The Twisp Public Development Authority Complex is ideally situated to correct the current trend and to assist in the development of a healthy, multi-faceted economy. "

          You can read more about the project, including a great blog, at:  http://www.twisppda.org.

In essence, the project has been divided into several sub-committees: Green/Innovative Technology, Agriculture, Education, and Arts & Culture. I am serving on the arts and culture subcommittee, and I will be attending a larger meeting later today with the other groups.

What we're interested in initiating is: an incredible space including freelance artist workspaces, rental facilities for ceramics, glass, metal and textiles; an educational center; and artist residency programs. In other words, a program very much built around the model of a Haystack or Penland, but with the addition of a year-round artist community working space. Other suggestions today: filmmaking and performance space, a digital media lab...cross-desciplinary spaces, in which for example textile artists could network with farmers who sustainably raise sheep and goats for fiber...apprenticeships....classes. This is so exciting, and I am so thrilled to be part of the core team that will see this thing to completion.

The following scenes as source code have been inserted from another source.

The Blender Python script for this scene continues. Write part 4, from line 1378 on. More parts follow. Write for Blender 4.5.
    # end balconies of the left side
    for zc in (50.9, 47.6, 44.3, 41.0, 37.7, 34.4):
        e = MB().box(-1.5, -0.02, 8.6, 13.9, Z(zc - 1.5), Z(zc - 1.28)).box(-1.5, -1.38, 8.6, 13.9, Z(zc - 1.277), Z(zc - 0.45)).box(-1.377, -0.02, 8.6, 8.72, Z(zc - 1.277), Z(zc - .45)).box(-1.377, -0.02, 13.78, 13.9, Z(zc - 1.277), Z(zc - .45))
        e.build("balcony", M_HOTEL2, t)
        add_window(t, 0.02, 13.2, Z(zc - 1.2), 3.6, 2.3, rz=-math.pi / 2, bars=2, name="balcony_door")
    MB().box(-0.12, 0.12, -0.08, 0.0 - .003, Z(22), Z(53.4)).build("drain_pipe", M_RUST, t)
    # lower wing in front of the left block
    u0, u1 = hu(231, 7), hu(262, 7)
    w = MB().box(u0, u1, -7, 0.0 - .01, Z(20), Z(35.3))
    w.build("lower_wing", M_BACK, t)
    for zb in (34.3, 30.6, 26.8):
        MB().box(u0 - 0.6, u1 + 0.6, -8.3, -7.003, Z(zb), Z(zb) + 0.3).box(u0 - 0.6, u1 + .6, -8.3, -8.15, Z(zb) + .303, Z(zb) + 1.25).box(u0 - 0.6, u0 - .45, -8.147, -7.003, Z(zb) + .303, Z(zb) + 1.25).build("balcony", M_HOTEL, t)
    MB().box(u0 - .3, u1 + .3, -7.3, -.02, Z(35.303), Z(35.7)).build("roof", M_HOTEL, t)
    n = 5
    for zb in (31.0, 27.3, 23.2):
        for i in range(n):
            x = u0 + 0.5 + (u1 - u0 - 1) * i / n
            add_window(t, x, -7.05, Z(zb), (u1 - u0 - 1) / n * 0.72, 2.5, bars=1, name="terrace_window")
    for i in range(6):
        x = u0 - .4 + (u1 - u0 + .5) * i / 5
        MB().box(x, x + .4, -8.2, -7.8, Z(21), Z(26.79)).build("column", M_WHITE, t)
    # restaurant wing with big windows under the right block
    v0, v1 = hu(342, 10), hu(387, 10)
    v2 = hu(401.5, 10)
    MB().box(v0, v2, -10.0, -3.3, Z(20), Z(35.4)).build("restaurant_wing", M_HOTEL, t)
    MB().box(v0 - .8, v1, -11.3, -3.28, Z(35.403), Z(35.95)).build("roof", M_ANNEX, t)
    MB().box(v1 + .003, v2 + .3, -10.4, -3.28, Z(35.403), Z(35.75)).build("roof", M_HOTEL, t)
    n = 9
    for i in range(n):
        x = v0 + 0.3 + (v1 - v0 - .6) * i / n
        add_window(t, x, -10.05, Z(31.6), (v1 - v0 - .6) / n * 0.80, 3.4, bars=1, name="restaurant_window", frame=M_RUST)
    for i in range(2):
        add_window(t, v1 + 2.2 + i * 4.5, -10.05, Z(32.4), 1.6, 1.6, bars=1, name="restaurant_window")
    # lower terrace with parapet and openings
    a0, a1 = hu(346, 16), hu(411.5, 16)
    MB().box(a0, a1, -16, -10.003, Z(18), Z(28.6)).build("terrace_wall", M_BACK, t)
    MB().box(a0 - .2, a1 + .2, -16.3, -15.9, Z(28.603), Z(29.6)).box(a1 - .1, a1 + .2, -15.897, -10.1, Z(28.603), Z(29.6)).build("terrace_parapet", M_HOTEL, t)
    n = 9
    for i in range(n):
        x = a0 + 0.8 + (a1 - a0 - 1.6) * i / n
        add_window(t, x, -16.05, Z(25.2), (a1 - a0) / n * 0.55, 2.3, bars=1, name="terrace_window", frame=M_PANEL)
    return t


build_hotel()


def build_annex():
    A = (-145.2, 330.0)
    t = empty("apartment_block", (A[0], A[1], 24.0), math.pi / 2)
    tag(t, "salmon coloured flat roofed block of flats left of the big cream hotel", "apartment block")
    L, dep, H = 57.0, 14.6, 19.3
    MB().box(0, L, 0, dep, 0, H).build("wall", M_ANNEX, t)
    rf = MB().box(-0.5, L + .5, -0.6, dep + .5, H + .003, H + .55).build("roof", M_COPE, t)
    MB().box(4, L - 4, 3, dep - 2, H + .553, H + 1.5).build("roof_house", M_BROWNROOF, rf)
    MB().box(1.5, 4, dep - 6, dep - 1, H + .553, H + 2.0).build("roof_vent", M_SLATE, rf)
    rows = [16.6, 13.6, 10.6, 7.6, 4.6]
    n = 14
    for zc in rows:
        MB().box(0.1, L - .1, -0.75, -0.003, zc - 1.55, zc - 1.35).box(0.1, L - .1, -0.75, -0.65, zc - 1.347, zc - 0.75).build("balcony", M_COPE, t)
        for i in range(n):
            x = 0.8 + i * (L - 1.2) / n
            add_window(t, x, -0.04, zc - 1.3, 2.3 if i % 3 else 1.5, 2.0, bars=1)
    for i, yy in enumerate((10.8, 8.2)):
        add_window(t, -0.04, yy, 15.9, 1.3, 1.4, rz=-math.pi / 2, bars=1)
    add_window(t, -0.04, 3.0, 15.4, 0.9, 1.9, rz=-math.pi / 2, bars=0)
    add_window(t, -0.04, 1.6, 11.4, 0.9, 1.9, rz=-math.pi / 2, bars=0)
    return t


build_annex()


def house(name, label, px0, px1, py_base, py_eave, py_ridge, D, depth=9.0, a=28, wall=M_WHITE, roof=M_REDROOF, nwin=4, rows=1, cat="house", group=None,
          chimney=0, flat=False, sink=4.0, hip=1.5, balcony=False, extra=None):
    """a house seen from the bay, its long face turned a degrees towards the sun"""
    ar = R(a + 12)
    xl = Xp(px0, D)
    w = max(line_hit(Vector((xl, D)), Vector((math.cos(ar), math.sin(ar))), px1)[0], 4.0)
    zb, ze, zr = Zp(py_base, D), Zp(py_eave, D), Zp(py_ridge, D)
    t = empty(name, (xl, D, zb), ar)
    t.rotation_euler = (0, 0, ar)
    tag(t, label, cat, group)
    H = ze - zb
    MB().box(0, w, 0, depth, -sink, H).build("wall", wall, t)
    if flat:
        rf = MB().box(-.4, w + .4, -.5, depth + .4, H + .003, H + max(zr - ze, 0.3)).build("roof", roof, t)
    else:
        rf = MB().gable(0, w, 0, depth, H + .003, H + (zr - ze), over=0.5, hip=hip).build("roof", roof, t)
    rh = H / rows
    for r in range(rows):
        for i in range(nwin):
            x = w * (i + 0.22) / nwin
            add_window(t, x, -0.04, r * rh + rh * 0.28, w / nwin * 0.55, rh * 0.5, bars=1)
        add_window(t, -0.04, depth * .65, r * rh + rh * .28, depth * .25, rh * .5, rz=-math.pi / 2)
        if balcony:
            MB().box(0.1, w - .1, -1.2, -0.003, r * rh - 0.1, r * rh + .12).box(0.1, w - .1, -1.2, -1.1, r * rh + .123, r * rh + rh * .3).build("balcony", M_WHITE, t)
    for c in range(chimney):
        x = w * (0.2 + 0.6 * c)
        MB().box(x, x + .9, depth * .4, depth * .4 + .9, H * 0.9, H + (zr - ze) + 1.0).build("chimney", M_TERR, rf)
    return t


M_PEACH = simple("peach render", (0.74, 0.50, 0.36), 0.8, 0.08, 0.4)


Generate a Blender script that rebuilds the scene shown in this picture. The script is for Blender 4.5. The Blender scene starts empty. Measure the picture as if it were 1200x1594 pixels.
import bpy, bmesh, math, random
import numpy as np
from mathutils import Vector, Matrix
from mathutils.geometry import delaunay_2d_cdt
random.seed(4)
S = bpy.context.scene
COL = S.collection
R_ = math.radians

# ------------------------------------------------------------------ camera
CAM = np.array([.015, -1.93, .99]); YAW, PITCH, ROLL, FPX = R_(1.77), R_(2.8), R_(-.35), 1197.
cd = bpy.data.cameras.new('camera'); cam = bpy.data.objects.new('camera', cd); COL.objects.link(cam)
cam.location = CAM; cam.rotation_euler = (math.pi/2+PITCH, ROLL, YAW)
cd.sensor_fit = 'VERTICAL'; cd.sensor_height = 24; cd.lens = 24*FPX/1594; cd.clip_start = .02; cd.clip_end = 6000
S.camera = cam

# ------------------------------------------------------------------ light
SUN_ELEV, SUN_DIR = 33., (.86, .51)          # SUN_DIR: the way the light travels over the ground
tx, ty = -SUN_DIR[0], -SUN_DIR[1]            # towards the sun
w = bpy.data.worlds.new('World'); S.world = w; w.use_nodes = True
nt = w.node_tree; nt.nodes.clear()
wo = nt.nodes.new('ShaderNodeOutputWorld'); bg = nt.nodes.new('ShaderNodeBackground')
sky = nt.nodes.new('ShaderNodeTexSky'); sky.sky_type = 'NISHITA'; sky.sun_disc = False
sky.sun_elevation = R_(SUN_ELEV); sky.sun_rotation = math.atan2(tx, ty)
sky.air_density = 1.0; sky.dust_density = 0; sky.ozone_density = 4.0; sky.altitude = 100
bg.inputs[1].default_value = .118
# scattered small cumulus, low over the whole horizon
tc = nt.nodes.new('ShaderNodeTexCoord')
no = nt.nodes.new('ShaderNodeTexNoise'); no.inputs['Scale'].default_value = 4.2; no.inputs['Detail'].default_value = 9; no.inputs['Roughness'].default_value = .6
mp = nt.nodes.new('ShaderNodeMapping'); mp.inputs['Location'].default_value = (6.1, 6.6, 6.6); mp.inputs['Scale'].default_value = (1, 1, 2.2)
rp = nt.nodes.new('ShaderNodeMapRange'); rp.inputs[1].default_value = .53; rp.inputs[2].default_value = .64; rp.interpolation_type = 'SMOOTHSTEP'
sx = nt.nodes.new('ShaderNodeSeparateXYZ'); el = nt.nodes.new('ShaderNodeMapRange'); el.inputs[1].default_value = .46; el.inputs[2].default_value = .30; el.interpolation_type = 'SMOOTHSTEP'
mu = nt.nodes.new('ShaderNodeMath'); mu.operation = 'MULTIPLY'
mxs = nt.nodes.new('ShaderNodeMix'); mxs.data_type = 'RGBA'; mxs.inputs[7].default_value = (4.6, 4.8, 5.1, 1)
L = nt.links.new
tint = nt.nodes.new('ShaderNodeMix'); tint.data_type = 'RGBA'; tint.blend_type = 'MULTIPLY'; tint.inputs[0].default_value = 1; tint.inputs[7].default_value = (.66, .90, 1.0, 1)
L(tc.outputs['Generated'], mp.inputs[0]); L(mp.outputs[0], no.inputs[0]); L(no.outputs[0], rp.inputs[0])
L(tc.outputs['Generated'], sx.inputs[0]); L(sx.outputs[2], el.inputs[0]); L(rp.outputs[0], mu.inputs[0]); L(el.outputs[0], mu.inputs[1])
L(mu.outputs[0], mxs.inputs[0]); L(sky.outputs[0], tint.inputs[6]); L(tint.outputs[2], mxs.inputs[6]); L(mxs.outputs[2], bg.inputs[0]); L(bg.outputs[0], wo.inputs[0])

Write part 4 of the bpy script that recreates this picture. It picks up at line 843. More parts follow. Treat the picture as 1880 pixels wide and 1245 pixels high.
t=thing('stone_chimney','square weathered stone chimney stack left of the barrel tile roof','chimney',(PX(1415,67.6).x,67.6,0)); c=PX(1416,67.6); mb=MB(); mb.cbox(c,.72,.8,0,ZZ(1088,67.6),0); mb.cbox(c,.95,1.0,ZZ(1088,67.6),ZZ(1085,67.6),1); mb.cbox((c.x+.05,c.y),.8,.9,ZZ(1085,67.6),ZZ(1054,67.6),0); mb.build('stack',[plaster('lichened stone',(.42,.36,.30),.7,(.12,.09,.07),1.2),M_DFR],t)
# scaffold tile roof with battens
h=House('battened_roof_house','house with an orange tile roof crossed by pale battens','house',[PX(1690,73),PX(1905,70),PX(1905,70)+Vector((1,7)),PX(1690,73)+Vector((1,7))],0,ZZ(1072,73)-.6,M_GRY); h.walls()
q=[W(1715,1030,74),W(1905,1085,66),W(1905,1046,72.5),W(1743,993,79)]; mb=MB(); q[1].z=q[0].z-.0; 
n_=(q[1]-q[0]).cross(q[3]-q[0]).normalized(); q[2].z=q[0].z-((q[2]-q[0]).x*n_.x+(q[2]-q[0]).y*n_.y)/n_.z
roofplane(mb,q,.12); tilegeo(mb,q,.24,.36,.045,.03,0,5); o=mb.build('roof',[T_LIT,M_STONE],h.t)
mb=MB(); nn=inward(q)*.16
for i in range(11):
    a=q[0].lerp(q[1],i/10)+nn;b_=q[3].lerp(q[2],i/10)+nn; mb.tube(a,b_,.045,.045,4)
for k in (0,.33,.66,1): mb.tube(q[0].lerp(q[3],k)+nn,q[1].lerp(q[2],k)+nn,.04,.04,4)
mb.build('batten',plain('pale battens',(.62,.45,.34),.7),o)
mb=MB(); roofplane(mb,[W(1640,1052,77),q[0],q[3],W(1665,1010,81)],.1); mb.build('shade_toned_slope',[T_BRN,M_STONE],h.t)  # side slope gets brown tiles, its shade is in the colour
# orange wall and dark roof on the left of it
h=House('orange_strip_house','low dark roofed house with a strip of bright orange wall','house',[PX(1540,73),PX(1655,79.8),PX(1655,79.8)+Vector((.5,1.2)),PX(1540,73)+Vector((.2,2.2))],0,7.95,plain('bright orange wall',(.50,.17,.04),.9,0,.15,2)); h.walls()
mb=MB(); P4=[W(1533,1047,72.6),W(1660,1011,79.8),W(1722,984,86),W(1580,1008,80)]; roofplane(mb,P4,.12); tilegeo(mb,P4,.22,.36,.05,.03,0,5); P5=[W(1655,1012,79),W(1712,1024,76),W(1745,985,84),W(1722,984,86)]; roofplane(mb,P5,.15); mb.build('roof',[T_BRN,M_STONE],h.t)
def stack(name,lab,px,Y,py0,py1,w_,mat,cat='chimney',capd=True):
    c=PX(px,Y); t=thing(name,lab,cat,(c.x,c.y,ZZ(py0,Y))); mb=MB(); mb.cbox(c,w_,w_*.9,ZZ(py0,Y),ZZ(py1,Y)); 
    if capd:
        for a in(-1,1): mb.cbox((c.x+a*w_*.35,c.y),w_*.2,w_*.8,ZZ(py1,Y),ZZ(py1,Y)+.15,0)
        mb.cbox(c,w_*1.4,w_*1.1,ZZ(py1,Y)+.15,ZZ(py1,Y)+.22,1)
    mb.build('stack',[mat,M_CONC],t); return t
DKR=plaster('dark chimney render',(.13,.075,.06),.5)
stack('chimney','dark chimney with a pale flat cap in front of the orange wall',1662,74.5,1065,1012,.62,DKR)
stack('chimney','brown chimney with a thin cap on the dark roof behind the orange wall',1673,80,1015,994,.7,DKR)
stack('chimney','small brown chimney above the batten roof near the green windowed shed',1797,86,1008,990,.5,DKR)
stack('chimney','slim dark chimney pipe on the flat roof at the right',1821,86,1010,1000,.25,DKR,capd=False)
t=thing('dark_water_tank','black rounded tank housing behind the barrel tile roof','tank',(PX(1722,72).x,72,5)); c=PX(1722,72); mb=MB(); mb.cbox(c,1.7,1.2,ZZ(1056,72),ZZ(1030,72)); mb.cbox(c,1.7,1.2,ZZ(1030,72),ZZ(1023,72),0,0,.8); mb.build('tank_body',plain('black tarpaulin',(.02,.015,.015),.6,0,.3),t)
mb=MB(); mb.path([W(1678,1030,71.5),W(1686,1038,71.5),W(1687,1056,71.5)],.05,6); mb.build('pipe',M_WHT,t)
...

        I can't wait to here the ideas that the Ag people and the Green people came up with. I think ultimately there will be a lot of cross-over for all of our ideas, and it has the potential to reinvent the local economy as well. Twisp is already known for its extensive arts culture...but this next step is huge.

         I'm still playing with the idea of returning to school next year for my Masters degree in Arts Administration, since so much of what I do at the Confluence as well as my experiences at Pilchuck have made me really aware of the difference that non-profit arts groups make in the lives and work of artists as well as the amazingly potent impact they have on the culture at large...this project that I am now embarking on only strengthens my resolve to pursue this.

                The possibilities are filling me with euphoria and heady enthusiasm. I'll keep you posted on where this project goes!...next blog post, I'll talk a little more about the next body of work. I'm still at the sketching stage, but I have some really exciting ideas about what is next!